Proprietary Information/Inventions.
As an employee of Subsidiary, you will continue to have access to certain confidential information of the Company Group and you may, during the course of your employment, develop certain information or inventions that will be the property of the Company Group. To protect the interests of the Company Group, your acceptance of this letter agreement confirms that the terms of the Company’s Proprietary Information and Inventions Agreement (as amended) that you previously signed with the Company still apply.

Employment Relationship.
Employment with Subsidiary will continue to be for no specific period of time. Your employment with Subsidiary (and any member of the Company Group with which you may become employed in the future) will continue to be “at will,” meaning that either you or the employer may terminate your employment at any time and for any reason, with or without cause. Any contrary representations that may have been made to you are superseded by this Agreement. This is the full and complete agreement between you and the Subsidiary (and the Company) on this term. The “at will” nature of your employment may only be changed in an express written agreement signed by you and a duly authorized officer of the Company (other than you).
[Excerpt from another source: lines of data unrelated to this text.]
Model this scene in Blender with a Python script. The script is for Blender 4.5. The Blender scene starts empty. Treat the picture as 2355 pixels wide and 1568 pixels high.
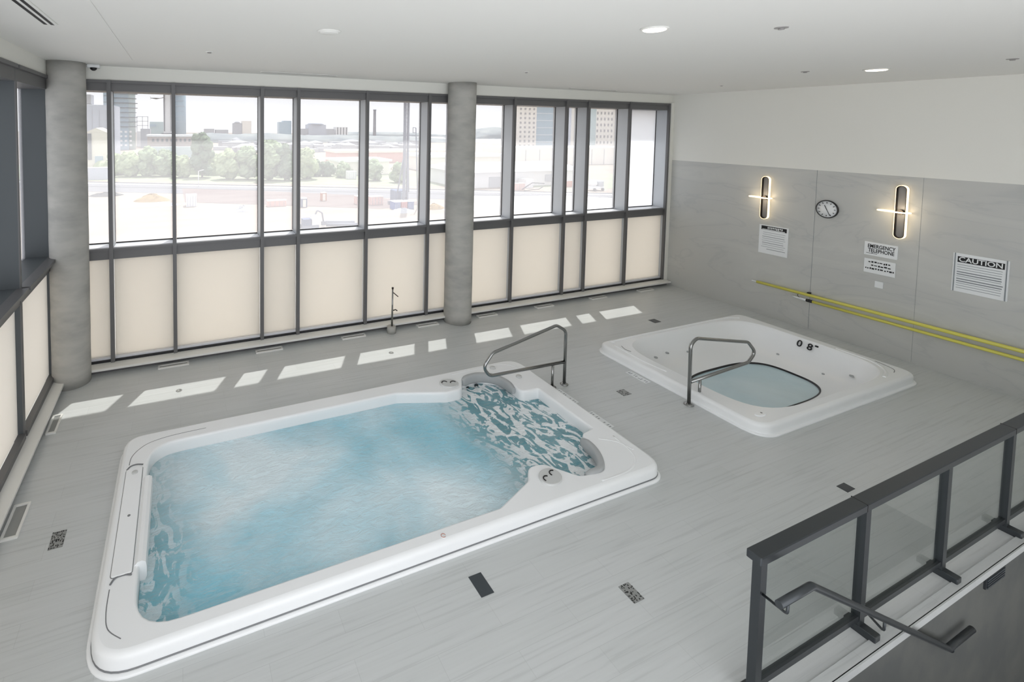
import bpy, bmesh, math, random
from mathutils import Vector, Matrix, noise
from mathutils.geometry import delaunay_2d_cdt

random.seed(7)
sc = bpy.context.scene
C = sc.collection

# ------------------------------------------------------------------ camera
cam_d = bpy.data.cameras.new('camera')
cam = bpy.data.objects.new('camera', cam_d)
C.objects.link(cam)
sc.camera = cam
r_ = Vector((0.92918614, -0.3694222, 0.01184711))
u_ = Vector((0.00791323, 0.0519287, 0.99861944))
f_ = Vector((0.3695274, 0.9278096, -0.05117475))
cam.matrix_world = Matrix(((r_.x, u_.x, -f_.x, 0), (r_.y, u_.y, -f_.y, 0), (r_.z, u_.z, -f_.z, 4.0), (0, 0, 0, 1)))
cam_d.sensor_fit = 'HORIZONTAL'
cam_d.sensor_width = 36.0
cam_d.lens = 1104.8 / 2355 * 36.0
cam_d.shift_x = (1177.5 - 849.6) / 2355
cam_d.shift_y = (349.3 - 784.0) / 2355
cam_d.clip_start = 0.05
cam_d.clip_end = 3000

# ------------------------------------------------------------------ world, sun, exposure
SKY = 2.0
w = bpy.data.worlds.new('sky'); sc.world = w; w.use_nodes = True
bg = w.node_tree.nodes['Background']
bg.inputs[0].default_value = (0.93, 0.94, 0.98, 1); bg.inputs[1].default_value = SKY
sl = bpy.data.lights.new('sun', 'SUN'); sl.energy = 8.0; sl.angle = math.radians(0.6); sl.color = (1.0, 0.97, 0.92)
so = bpy.data.objects.new('sun', sl); C.objects.link(so)
so.rotation_euler = Vector((-0.53, -1.0, -2.27)).to_track_quat('-Z', 'Y').to_euler()
so.location = (6, 20, 20)
sc.view_settings.view_transform = 'Standard'; sc.view_settings.look = 'None'
sc.view_settings.gamma = 1.0; sc.view_settings.use_curve_mapping = False
sc.view_settings.exposure = 0.55
cy = sc.cycles
cy.max_bounces = 12; cy.diffuse_bounces = 5; cy.glossy_bounces = 5; cy.transmission_bounces = 8
cy.transparent_max_bounces = 16; cy.volume_bounces = 0
cy.caustics_reflective = False; cy.caustics_refractive = False
cy.sample_clamp_indirect = 4.0
cy.use_denoising = True

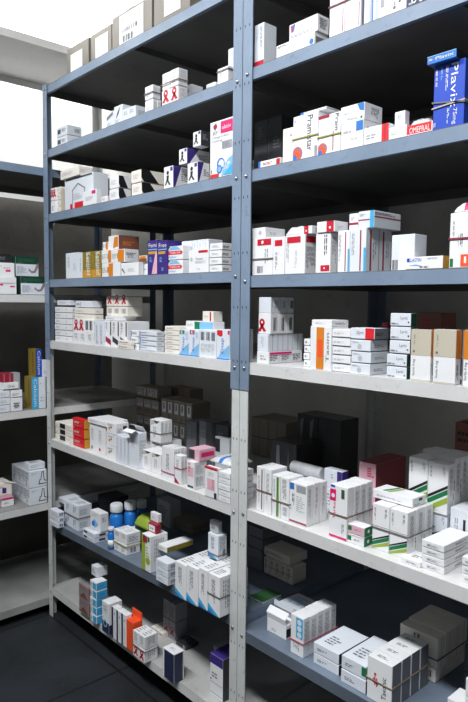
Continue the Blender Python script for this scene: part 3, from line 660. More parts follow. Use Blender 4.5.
# bottles
M_BLUEP = paint('blue_bottle_plastic', rgb('1d74c9'), .35, .05); M_CAP = paint('white_cap_plastic', rgb('d6dade'), .4, .03)
def bottle(px, pb, ptop, rad, desc, d=None):
    z = deck('L', 6)+.002; P = on_plane(px, pb, z) if d is None else None
    if P is None:
        P = Vector((0, d, z)); P.x = along(P, Vector((1, 0, 0)), px)
    P.z = deck('L', 6, P.x)+.003
    H = rise(P, ptop); root = empty('medicine_bottle', P); tag(root, desc+', left bay seventh shelf', 'bottle', 'blue bottles with white caps')
    bm = bmesh.new(); hb = H*.77
    lathe(bm, [(rad*.94, 0), (rad, .003), (rad, hb*.86), (rad*.9, hb*.95), (rad*.62, hb), (rad*.62, hb+.006)]); link('bottle_body', bm, [M_BLUEP], root)
    bm = bmesh.new(); lathe(bm, [(rad*1.012, hb*.12), (rad*1.012, hb*.55)], n=24); l = link('wrap_label', bm, [ink('w')], root); l['label'] = 'white wrap label'
    bm = bmesh.new(); lathe(bm, [(rad*.88, hb+.006), (rad*.94, hb+.010), (rad*.94, H-.004), (rad*.82, H)], n=24); c = link('screw_cap', bm, [M_CAP], root); c['label'] = 'white ribbed cap'
bottle(116.6, 543, 503.5, .027, 'first blue bottle from far post, tall, white cap')
bottle(130.4, 541, 501, .026, 'second tall blue bottle, half behind the banded bundle')
bottle(142, 536, 500, .023, 'third tall blue bottle, behind the green boxes')
bottle(111.2, 547.5, 527, .014, 'short blue bottle in front of the tall ones')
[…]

[signatures appear on following page]











Please confirm the foregoing terms and conditions of your employment by signing and dating this Agreement in the spaces indicated on the following page and returning this Agreement to the Company.
Sincerely,
Rover Group, Inc.
By: ___/s/ Aaron Easterly_________
Aaron Easterly, CEO

************************************
I hereby accept and agree to the terms and conditions set forth in this Agreement.